**Task goal:**
List, from the lines below, each one with "picture" in it.

**Scene script records:**
((
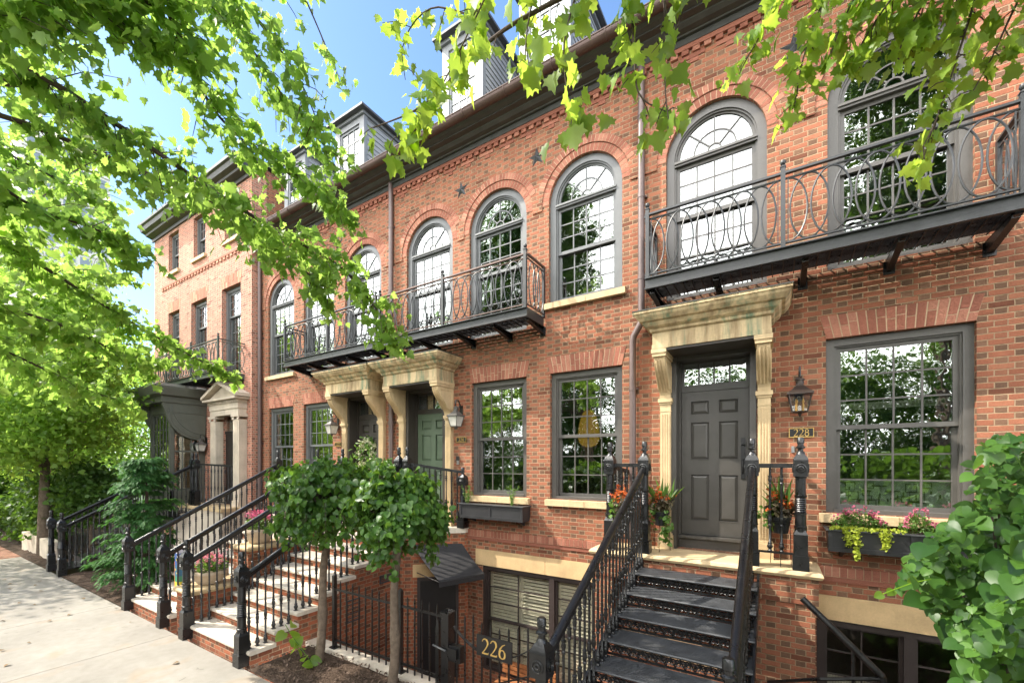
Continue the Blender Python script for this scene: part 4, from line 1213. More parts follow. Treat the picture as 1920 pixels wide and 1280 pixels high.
dm.box(-18.1, -12.7, A - 0.035, A + 0.02, 8.672, 8.74); dm.build('dentil_course', M['vous_pale'], h220)
prof = [(A - 0.001, 10.52), (A - 0.05, 10.52), (A - 0.05, 10.62), (A - 0.22, 10.66), (A - 0.24, 10.70), (A - 0.36, 10.74), (A - 0.40, 10.84), (A - 0.46, 10.87), (A - 0.46, 10.95), (A + 0.3, 10.95)]
s = MB(); s.prism(prof, 'x', X0 - 0.12, X1 + 0.0); s.build('cornice', M['cornice'], h220)
downspout(h220, [(X0 - 0.06, A + 0.1, 10.7), (X0 - 0.06, A + 0.1, 1.0)], 0.05)
balcony(h220, -17.3, -12.55, 5.42, [-17.27, -15.9, -14.2, -12.58], M['iron_green'], True, True, z0=4.98, brackets=(-17.0, -16.1, -15.2, -14.3, -13.4, -12.6))

# portico
xl, xr, yf = -14.08, -12.42, 5.80
pt = MB()
for a, b in ((xl, xl + 0.32), (xr - 0.32, xr)):
    pt.box(a, b, yf + 0.06, A, ZG + 0.16, 3.86); pt.box(a - 0.03, b + 0.03, yf + 0.03, A, ZG, ZG + 0.16); pt.box(a - 0.05, b + 0.05, yf + 0.02, A, 3.93, 4.0)
    for i in range(4):
        yy = yf + 0.09 + i * 0.045; pt.box(b, b + 0.008, yy, yy + 0.022, ZG + 0.25, 3.82)
        xx = a + 0.05 + i * 0.06; pt.box(xx, xx + 0.03, yf + 0.052, yf + 0.06, ZG + 0.25, 3.82)
    for sx in (a + 0.02, b - 0.02):
        pt.tube([(sx + 0.045 * math.cos(t_) * (1 - t_ / 14), yf + 0.05, 3.885 + 0.045 * math.sin(t_) * (1 - t_ / 14)) for t_ in np.linspace(0, 9, 20)], 0.018, 6)
p = pt.build('portico', M['stone_pale'], h220)
en = MB(); en.box(xl + 0.02, xr - 0.02, yf + 0.05, A, 4.0, 4.16); en.box(xl + 0.0, xr - 0.0, yf + 0.03, A, 4.16, 4.32)
x = xl
while x < xr - 0.02: en.box(x, x + 0.045, yf - 0.01, yf + 0.03, 4.325, 4.40); x += 0.085
en.box(xl - 0.02, xr + 0.02, yf + 0.02, A, 4.321, 4.41); en.box(xl - 0.12, xr + 0.12, yf - 0.1, A, 4.41, 4.47)
en.build('entablature', M['stone_pale'], p)
pd = MB(); xm = (xl + xr) / 2
pd.prism([(xl - 0.05, 4.471), (xr + 0.05, 4.471), (xm, 4.80)], 'y', yf + 0.02, A)
for sx in (-1, 1):
    e0 = (xm + sx * (xr - xl + 0.34) / 2, 4.475); e1 = (xm, 4.86)
    pd.prism([e0, (e0[0], e0[1] + 0.09), (xm, e1[1] + 0.09), e1] if sx > 0 else [e0, e1, (xm, e1[1] + 0.09), (e0[0], e0[1] + 0.09)], 'y', yf - 0.12, A)
pd.build('pediment', M['stone_pale'], p)
dd = MB(); dd.box(-13.76, -12.9, A + 0.06, A + 0.11, ZG, 3.5); dd.box(-13.76, -12.9, A + 0.04, A + 0.12, 3.5, 3.58); dd.build('door', M['black_door'], h220)
pane(-13.74, -12.92, 3.58, 3.98, A + 0.08, M['glass_low'], h220)

# bay window with a deep roof on scrolled brackets
bx0, bx1, by = -16.35, -14.92, 5.17
b = MB()
for (a, e) in ((bx0, bx0 + 0.1), (bx1 - 0.1, bx1)): b.box(a, e, by, by + 0.1, 1.0, 4.33)
b.box(bx0, bx1, by + 0.002, A, 0.9, 1.85); b.box(bx0, bx1, by + 0.002, A, 4.12, 4.40)
b.box(bx0 + 0.001, bx0 + 0.1, A - 0.14, A, 1.85, 4.12); b.box(bx1 - 0.1, bx1 - 0.001, A - 0.14, A, 1.85, 4.12)
g1 = sash(b, bx0 + 0.1, bx1 - 0.1, 1.85, 4.12, by + 0.03, 5, 5, 0.05, 0.02)
M['bay'] = paint_mat('sage_grey_bay_paint', (0.095, 0.10, 0.08), 0.45, 0.15)
bay = b.build('bay_window', M['bay'], h220)
pane(*g1, by + 0.05, M['glass_bay'], bay)
for xs in (bx0, bx1):
    sd = MB(); sx = xs - 0.06 if xs == bx1 else xs + 0.02
    n = 3
    for i in range(n + 1):
        yy = by + 0.1 + (A - 0.24 - by) * i / n; sd.box(sx, sx + 0.035, yy, yy + (0.03 if i in (0, n) else 0.018), 1.85, 4.12)
    for i in range(5):
        zz = 1.85 + 2.25 * i / 4; sd.box(sx + 0.004, sx + 0.031, by + 0.1, A - 0.14, zz, zz + (0.05 if i in (0, 2, 4) else 0.018))
    sd.build('side_sash', M['bay'], bay)
    q = MB(); q.box(sx + 0.014, sx + 0.019, by + 0.1, A - 0.14, 1.85, 4.12); q.build('pane', M['glass_bay'], bay)
s = MB(); blindz = 1.9
while blindz < 4.1: s.box(bx0 + 0.12, bx1 - 0.12, by + 0.12, by + 0.13, blindz, blindz + 0.045); s.box(bx1 - 0.13, bx1 - 0.12, by + 0.14, A - 0.16, blindz, blindz + 0.045); blindz += 0.06
s.build('window_blind', plain_mat('pale_green_blind', (0.50, 0.56, 0.42), 0.7), bay)
r = MB()
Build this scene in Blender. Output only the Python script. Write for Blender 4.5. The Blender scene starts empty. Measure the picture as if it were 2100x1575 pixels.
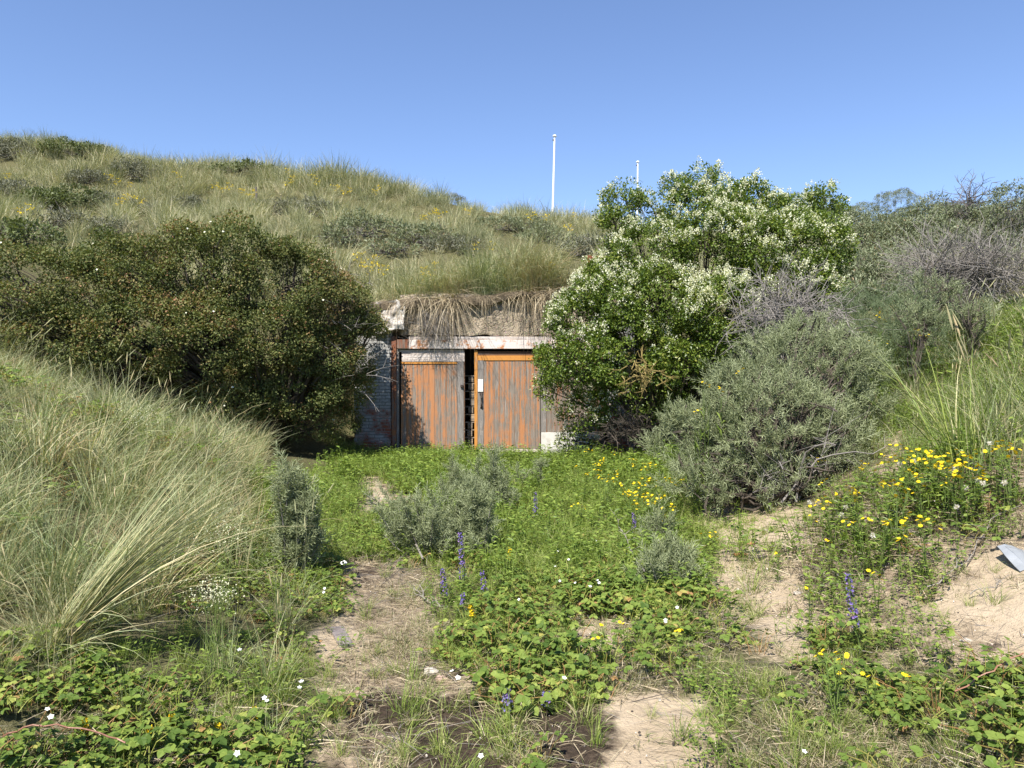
import bpy, math, random
import numpy as np

# ------------------------------------------------------------------ camera, sky, sun, exposure
sc = bpy.context.scene
R = math.radians
F = 1578.0                      # focal length in pixels of the 2100 px wide photograph
EYE = 1.6
cam_d = bpy.data.cameras.new('camera')
cam_d.sensor_width = 36.0
cam_d.lens = F / 2100.0 * 36.0
cam_d.clip_start = 0.05
cam_d.clip_end = 2000.0
cam = bpy.data.objects.new('camera', cam_d)
cam.location = (0, 0, EYE)
cam.rotation_euler = (R(90), 0, 0)
sc.collection.objects.link(cam)
sc.camera = cam

SUN_EL, SUN_AZ = 54.0, 203.0     # azimuth clockwise from +Y
world = bpy.data.worlds.new('World')
sc.world = world
world.use_nodes = True
wn = world.node_tree
sky = wn.nodes.new('ShaderNodeTexSky')
sky.sky_type = 'NISHITA'
sky.sun_disc = False
sky.sun_elevation = R(SUN_EL)
sky.sun_rotation = R(SUN_AZ)
sky.altitude = 0
sky.air_density = 1.0
sky.dust_density = 0.0
sky.ozone_density = 6.0
bg = wn.nodes['Background']
bg.inputs['Strength'].default_value = 0.094
tint = wn.nodes.new('ShaderNodeMix'); tint.data_type = 'RGBA'; tint.blend_type = 'MULTIPLY'; tint.inputs['Factor'].default_value = 1.0
tint.inputs['B'].default_value = (1.07, .975, 1.0, 1)
wn.links.new(sky.outputs['Color'], tint.inputs['A'])
wn.links.new(tint.outputs['Result'], bg.inputs['Color'])

sun_d = bpy.data.lights.new('sun', 'SUN')
sun_d.energy = 4.6
sun_d.angle = R(0.53)
sun_d.color = (1.0, 0.95, 0.87)
sun = bpy.data.objects.new('sun', sun_d)
sun.rotation_euler = (R(90 - SUN_EL), 0, R(180 - SUN_AZ))
sun.location = (0, 0, 30)
sc.collection.objects.link(sun)

sc.view_settings.view_transform = 'Standard'
sc.view_settings.look = 'None'
sc.view_settings.gamma = 1.0
sc.view_settings.use_curve_mapping = False
sc.view_settings.exposure = 1.12
sc.cycles.max_bounces = 6
sc.cycles.diffuse_bounces = 3
sc.cycles.glossy_bounces = 2
sc.cycles.transmission_bounces = 3
sc.cycles.caustics_reflective = False
sc.cycles.caustics_refractive = False

rng = np.random.default_rng(7)
random.seed(7)
U = rng.uniform

# ------------------------------------------------------------------ helpers
def at(px, py, d):
    """the point seen at photo pixel (px, py), d metres in front of the camera"""
    return np.array([(px - 1050.0) / F * d, d, EYE - (py - 787.5) / F * d])

def to_px(x, y, z):
    return 1050 + F * x / y, 787.5 - F * (z - EYE) / y

def nrm(a):
    return a / np.maximum(np.linalg.norm(a, axis=-1, keepdims=True), 1e-9)

_s = np.random.default_rng(3)
_nk = [(_s.normal(size=(14, 3)), _s.uniform(0, 6.28, 14)) for _ in range(6)]
def noise3(x, y, z=0.0, freq=1.0, k=0):
    """smooth pseudo-noise in about -1..1"""
    K, ph = _nk[k]
    p = np.stack(np.broadcast_arrays(x, y, z), -1) * freq
    return np.sin(p @ K.T + ph).sum(-1) / 5.0

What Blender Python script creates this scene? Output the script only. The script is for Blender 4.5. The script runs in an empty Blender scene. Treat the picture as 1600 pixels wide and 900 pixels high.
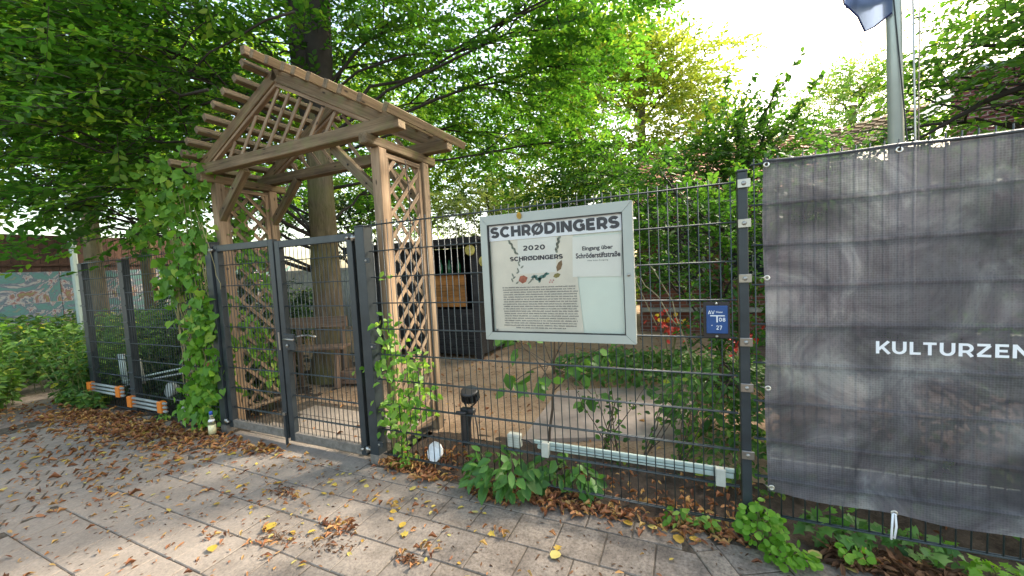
))
**Task result:**
Continue the Blender Python script for this scene: part 4, from line 1213. More parts follow. Treat the picture as 1920 pixels wide and 1280 pixels high.
Build this scene in Blender. Output only the Python script. Write for Blender 4.5. The Blender scene starts empty. Measure the picture as if it were 2100x1575 pixels.
What Blender Python script creates this scene? Output the script only. The script is for Blender 4.5. The script runs in an empty Blender scene. Treat the picture as 1600 pixels wide and 900 pixels high.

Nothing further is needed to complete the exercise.